The decision comes at a time when Beijing is grappling with persistently low birth rates in the world's second-largest economy. China's population declined for a third straight year in 2024, and experts have warned that the downward trend is likely to continue.
In response, authorities have introduced a range of measures aimed at encouraging childbirth, including exempting childcare subsidies from personal income tax and launching an annual childcare allowance last year. Other “fertility-friendly” steps rolled out in 2024 included calls for colleges and universities to offer “love education” that promotes positive views on marriage, relationships, childbearing, and family life, Reuters reported.
Top leaders again pledged last month at the annual Central Economic Work Conference to promote “positive marriage and childbearing attitudes” to stabilise birth rates.
After World War II and the Communist Party’s takeover in 1949, large families became common again, leading to the population doubling within three decades. This growth occurred despite the deaths of tens of millions during the Great Leap Forward, which aimed to transform agriculture and industry, and the Cultural Revolution that followed soon after.
Following the end of the Cultural Revolution and the death of Mao Zedong, Communist officials grew concerned that China’s population growth was exceeding the nation’s capacity to feed itself.
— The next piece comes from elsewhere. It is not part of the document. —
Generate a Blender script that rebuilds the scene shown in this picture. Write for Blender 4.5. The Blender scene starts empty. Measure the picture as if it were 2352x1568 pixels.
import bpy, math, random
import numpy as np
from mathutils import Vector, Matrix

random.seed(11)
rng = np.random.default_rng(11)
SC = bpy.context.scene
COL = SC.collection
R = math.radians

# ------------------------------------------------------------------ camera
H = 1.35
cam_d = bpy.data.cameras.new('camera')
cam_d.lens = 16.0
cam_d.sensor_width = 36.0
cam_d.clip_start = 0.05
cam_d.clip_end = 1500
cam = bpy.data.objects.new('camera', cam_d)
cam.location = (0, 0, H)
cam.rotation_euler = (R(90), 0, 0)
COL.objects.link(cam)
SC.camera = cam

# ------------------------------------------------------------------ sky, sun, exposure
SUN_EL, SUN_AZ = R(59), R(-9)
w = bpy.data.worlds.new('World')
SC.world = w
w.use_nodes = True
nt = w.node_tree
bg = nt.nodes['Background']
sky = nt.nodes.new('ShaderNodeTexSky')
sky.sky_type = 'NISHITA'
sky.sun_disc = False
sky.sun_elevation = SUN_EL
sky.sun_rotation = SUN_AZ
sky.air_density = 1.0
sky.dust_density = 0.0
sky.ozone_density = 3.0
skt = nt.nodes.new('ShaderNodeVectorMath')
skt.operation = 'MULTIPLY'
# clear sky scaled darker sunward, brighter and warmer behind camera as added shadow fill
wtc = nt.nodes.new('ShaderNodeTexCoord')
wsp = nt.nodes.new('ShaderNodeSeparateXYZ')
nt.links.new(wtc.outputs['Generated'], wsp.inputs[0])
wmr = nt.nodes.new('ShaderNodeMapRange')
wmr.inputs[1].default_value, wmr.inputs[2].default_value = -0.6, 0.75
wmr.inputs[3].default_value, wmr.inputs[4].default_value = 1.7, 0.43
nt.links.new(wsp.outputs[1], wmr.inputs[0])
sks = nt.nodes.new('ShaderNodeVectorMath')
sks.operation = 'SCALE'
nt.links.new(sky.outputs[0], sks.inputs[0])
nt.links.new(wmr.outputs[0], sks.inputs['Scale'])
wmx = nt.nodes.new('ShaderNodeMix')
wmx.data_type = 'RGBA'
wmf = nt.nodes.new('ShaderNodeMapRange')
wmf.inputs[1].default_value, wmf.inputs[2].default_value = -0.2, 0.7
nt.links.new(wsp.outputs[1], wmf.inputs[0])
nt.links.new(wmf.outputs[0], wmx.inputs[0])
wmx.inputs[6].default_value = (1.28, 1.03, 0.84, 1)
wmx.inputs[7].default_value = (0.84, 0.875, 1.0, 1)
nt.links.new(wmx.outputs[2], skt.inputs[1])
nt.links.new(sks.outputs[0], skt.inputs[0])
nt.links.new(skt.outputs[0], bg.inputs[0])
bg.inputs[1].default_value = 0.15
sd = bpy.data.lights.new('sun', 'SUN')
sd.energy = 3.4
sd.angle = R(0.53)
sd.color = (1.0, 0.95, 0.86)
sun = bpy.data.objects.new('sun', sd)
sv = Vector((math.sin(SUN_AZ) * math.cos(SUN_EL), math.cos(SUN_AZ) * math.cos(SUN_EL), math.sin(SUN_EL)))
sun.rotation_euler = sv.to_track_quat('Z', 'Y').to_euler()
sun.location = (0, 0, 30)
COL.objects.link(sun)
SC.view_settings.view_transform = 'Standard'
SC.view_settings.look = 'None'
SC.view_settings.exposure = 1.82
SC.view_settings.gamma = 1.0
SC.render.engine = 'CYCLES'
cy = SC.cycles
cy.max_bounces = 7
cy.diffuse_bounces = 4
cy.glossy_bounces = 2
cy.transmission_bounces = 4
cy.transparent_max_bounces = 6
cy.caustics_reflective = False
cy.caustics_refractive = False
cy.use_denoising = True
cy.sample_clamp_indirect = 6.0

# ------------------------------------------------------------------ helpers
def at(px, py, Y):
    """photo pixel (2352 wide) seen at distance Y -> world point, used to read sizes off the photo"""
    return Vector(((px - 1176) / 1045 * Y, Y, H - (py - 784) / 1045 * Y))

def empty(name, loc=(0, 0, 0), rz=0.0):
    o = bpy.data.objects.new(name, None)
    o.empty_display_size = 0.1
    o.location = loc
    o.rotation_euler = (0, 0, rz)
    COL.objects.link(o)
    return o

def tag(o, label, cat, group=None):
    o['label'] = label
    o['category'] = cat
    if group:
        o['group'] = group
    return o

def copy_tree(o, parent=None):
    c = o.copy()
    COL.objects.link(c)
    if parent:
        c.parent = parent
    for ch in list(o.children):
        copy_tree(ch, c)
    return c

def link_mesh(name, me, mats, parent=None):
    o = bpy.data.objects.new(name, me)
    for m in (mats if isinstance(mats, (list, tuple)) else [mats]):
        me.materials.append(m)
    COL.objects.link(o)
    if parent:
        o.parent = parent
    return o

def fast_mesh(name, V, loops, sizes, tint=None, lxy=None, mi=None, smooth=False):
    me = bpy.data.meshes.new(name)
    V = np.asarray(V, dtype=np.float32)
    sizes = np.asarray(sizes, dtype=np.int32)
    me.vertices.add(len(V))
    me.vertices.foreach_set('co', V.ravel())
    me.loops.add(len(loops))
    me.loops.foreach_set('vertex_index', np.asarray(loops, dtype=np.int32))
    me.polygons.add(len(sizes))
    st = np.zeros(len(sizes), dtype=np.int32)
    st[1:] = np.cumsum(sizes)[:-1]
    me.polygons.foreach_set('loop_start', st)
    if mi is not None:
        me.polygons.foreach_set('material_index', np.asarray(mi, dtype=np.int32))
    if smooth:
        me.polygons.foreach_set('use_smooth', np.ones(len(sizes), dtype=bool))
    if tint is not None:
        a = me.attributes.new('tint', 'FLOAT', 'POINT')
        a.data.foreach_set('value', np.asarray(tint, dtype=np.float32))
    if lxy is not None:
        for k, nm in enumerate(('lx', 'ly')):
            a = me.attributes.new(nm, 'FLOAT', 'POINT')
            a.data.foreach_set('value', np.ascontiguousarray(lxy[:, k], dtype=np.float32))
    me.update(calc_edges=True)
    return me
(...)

In response, they introduced the harsh “one-child policy.”
Although it was never formally enacted into law, women were required to seek official approval to have a child, and those who violated the policy risked forced late-term abortions and sterilisations, steep financial penalties, and the denial of identification documents for their children—effectively rendering them without legal status, AP reported.
The government tried to curb the practice of selectively aborting female fetuses, but because abortions were legal and easily accessible, illegal operators running unauthorised sonogram services thrived. This contributed significantly to China’s skewed sex ratio, with millions more boys being born than girls, raising concerns about potential social instability among the country’s large population of unmarried men, AP reported.
China's total fertility rate rose slightly in 2022, increasing by 0.02 children per woman, or about 1.72 per cent, to reach 1.18 children per woman.
Already, more than one-fifth of the population is aged 60 or over, with the official figure given as 310.3 million or 22% of the total population.
By 2035, this number is forecast to exceed 30%, sparking discussion of changes to the official retirement age, which one of the lowest in the world. With fewer students, some vacant schools and kindergartens are meanwhile being transformed into care facilities for older people.